┏━━

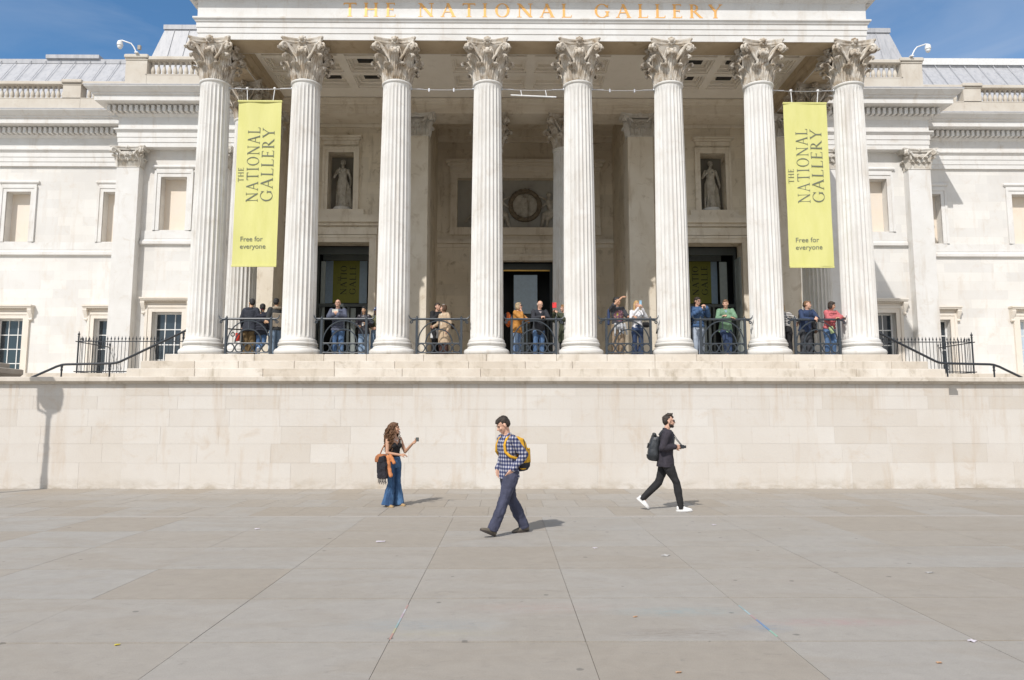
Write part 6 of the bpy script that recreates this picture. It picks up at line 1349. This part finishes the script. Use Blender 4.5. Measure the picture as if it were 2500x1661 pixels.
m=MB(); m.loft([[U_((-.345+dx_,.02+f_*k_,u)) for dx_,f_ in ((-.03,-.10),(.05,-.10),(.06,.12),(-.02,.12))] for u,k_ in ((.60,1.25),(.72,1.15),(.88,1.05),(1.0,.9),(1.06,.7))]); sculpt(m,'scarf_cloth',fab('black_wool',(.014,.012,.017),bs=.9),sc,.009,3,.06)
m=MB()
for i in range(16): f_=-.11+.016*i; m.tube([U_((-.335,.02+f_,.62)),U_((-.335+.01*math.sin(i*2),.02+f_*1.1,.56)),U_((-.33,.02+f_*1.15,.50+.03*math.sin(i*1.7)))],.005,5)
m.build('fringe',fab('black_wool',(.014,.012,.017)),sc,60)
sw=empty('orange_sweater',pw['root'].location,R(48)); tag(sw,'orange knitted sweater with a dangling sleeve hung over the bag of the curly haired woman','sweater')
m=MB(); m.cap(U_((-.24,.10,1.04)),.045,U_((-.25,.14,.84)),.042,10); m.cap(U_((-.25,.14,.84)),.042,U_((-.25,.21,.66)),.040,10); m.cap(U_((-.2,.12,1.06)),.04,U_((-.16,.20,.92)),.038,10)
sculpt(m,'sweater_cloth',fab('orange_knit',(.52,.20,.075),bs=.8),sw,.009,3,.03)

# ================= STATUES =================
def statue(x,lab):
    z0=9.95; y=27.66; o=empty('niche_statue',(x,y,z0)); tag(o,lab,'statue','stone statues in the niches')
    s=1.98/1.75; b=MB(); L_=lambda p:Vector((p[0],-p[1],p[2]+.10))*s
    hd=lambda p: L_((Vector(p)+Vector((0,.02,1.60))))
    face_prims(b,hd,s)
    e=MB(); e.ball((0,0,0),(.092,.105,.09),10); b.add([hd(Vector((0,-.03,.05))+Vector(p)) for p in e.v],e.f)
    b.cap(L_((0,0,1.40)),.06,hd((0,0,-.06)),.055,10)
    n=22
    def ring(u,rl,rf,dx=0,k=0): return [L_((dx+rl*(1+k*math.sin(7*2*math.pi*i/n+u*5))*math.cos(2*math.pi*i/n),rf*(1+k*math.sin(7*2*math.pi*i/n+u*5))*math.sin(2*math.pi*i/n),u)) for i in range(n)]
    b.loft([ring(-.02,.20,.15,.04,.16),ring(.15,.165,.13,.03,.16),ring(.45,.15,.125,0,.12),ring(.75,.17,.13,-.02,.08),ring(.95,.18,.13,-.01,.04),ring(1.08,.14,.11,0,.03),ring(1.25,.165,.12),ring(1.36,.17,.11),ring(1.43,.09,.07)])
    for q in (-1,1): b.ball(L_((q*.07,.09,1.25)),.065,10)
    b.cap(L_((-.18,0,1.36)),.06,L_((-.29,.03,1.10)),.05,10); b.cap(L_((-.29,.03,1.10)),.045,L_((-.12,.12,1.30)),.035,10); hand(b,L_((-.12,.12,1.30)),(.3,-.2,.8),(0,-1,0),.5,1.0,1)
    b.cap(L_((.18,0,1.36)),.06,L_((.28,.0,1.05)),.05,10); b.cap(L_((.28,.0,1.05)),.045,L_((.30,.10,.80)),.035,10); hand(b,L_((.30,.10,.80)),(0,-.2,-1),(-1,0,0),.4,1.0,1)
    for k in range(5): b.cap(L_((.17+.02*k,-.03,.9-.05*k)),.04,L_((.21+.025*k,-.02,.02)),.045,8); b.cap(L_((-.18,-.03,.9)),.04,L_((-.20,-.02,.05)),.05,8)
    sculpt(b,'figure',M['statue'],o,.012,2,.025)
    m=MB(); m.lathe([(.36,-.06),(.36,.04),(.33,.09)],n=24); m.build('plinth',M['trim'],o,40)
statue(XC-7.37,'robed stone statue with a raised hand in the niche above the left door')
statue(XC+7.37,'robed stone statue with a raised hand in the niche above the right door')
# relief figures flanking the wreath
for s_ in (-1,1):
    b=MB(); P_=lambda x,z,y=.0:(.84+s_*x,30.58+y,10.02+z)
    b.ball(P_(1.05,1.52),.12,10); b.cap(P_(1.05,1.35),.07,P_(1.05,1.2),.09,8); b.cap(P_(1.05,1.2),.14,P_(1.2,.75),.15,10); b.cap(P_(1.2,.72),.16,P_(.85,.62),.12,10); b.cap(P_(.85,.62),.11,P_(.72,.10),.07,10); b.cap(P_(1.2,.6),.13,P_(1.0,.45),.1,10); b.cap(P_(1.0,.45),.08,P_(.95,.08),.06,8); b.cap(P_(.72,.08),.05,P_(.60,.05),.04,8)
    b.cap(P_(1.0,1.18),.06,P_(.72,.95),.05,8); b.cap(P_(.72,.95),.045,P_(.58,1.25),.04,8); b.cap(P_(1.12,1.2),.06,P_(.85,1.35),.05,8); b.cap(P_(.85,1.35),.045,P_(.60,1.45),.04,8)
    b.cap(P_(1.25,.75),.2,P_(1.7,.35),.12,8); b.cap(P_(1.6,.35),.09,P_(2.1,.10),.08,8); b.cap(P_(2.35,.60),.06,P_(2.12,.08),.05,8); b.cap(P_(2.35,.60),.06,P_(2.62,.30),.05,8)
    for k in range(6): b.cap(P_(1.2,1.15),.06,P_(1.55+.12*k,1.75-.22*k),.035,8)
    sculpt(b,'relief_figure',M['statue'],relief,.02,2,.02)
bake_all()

┗━━
┏━━

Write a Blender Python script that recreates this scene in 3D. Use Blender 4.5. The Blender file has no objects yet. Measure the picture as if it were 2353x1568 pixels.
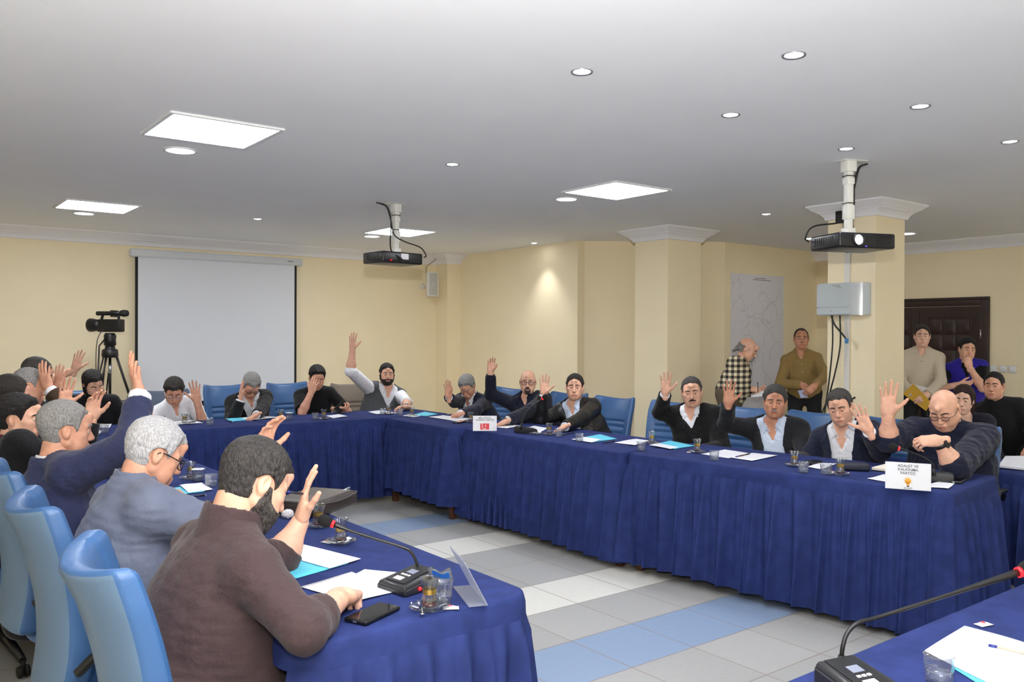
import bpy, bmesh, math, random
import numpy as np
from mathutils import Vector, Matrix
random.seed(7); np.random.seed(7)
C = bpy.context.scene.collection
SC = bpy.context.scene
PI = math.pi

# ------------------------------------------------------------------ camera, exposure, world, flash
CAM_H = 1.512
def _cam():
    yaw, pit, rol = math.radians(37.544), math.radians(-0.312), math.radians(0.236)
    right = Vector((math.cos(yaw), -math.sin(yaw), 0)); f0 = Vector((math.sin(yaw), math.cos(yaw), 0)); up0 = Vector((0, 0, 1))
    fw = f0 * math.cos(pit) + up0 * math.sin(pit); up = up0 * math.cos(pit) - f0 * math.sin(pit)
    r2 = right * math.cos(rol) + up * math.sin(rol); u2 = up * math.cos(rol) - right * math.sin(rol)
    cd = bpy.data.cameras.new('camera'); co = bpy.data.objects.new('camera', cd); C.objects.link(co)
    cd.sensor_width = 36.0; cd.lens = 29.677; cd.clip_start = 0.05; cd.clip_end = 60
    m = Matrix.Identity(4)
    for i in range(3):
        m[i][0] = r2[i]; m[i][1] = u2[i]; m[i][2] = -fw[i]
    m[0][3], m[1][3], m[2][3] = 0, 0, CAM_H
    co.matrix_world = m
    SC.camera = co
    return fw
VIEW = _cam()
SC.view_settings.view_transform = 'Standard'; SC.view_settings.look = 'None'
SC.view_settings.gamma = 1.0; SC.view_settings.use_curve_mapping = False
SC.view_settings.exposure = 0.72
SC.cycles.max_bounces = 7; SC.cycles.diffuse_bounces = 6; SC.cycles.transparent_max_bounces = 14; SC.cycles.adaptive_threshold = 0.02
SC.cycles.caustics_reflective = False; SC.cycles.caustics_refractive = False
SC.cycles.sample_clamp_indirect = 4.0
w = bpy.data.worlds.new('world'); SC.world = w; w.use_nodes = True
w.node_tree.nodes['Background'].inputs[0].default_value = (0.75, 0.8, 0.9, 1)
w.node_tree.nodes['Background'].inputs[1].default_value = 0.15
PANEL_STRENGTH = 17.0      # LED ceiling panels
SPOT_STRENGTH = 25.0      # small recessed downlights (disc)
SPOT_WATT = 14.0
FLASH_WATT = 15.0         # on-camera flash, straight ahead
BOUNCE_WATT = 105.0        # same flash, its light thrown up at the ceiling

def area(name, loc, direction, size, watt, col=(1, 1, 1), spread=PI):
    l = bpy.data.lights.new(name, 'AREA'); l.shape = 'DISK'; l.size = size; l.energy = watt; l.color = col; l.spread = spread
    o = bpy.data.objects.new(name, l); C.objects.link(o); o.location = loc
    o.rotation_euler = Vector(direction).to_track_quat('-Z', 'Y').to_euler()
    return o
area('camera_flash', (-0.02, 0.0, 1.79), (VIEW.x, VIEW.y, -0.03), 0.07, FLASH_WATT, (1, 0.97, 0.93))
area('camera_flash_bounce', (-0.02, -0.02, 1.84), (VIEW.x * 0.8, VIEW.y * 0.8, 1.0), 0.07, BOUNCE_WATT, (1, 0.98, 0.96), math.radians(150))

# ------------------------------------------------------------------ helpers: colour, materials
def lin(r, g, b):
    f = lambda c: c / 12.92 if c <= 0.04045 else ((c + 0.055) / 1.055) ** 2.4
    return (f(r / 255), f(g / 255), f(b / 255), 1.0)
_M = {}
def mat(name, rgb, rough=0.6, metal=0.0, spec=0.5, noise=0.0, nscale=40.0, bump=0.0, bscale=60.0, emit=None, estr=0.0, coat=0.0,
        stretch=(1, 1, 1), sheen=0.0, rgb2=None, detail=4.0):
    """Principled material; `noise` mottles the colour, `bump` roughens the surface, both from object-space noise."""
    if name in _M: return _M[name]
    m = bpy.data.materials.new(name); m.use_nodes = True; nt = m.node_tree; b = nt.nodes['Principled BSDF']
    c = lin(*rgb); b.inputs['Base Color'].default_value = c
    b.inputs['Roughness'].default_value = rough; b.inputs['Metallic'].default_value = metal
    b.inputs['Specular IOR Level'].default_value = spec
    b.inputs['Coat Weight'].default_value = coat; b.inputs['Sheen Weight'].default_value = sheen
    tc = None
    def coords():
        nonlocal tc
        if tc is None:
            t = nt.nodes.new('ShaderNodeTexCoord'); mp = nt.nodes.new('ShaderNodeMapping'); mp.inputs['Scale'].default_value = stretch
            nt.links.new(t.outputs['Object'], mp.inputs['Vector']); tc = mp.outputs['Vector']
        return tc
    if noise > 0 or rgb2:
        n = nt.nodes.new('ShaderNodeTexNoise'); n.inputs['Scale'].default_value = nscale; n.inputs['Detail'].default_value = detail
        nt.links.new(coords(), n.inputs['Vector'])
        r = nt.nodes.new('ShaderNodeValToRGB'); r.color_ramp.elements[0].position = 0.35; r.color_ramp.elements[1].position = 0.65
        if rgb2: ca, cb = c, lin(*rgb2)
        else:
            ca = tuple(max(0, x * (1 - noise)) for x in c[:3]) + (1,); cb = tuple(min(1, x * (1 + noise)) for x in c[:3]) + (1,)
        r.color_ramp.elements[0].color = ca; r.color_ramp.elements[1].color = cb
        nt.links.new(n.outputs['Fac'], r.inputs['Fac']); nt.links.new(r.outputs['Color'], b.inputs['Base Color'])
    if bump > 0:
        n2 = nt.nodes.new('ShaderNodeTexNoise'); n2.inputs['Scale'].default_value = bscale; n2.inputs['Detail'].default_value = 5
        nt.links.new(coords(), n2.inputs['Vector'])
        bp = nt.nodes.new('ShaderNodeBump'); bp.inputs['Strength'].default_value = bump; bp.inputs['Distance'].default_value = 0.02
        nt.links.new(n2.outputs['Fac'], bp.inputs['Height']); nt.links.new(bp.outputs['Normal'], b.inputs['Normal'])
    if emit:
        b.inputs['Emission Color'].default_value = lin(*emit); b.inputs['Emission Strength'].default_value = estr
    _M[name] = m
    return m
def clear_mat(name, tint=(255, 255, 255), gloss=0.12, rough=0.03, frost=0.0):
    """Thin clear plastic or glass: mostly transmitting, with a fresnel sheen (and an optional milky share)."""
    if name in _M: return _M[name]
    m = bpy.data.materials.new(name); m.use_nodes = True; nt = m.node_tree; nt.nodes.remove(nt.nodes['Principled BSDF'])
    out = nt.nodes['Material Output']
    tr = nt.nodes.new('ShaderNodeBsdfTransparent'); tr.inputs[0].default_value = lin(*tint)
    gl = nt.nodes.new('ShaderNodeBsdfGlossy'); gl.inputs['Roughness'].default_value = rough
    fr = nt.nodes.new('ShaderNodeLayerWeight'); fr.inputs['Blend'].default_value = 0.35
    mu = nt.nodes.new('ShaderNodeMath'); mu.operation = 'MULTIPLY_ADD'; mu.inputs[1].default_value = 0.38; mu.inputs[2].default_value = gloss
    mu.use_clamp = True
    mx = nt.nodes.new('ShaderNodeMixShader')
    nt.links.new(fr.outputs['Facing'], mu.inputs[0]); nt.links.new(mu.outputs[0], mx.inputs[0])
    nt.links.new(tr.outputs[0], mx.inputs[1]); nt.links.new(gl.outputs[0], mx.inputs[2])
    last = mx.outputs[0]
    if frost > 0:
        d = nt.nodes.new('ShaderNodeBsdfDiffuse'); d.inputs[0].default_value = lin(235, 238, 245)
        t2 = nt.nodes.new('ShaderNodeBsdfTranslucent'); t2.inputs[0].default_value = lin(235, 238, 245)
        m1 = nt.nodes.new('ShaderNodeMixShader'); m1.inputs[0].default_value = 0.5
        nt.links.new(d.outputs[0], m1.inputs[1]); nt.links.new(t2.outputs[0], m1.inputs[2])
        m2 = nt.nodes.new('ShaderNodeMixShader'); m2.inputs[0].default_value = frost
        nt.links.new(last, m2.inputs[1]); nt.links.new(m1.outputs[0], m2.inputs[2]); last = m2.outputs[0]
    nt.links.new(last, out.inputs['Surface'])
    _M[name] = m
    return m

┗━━

**What is being asked**
Copy every line in the listing above where the string "scene" turns up.

**Result of the task**
Write a Blender Python script that recreates this scene in 3D. Use Blender 4.5. The Blender file has no objects yet. Measure the picture as if it were 2353x1568 pixels.
C = bpy.context.scene.collection
SC = bpy.context.scene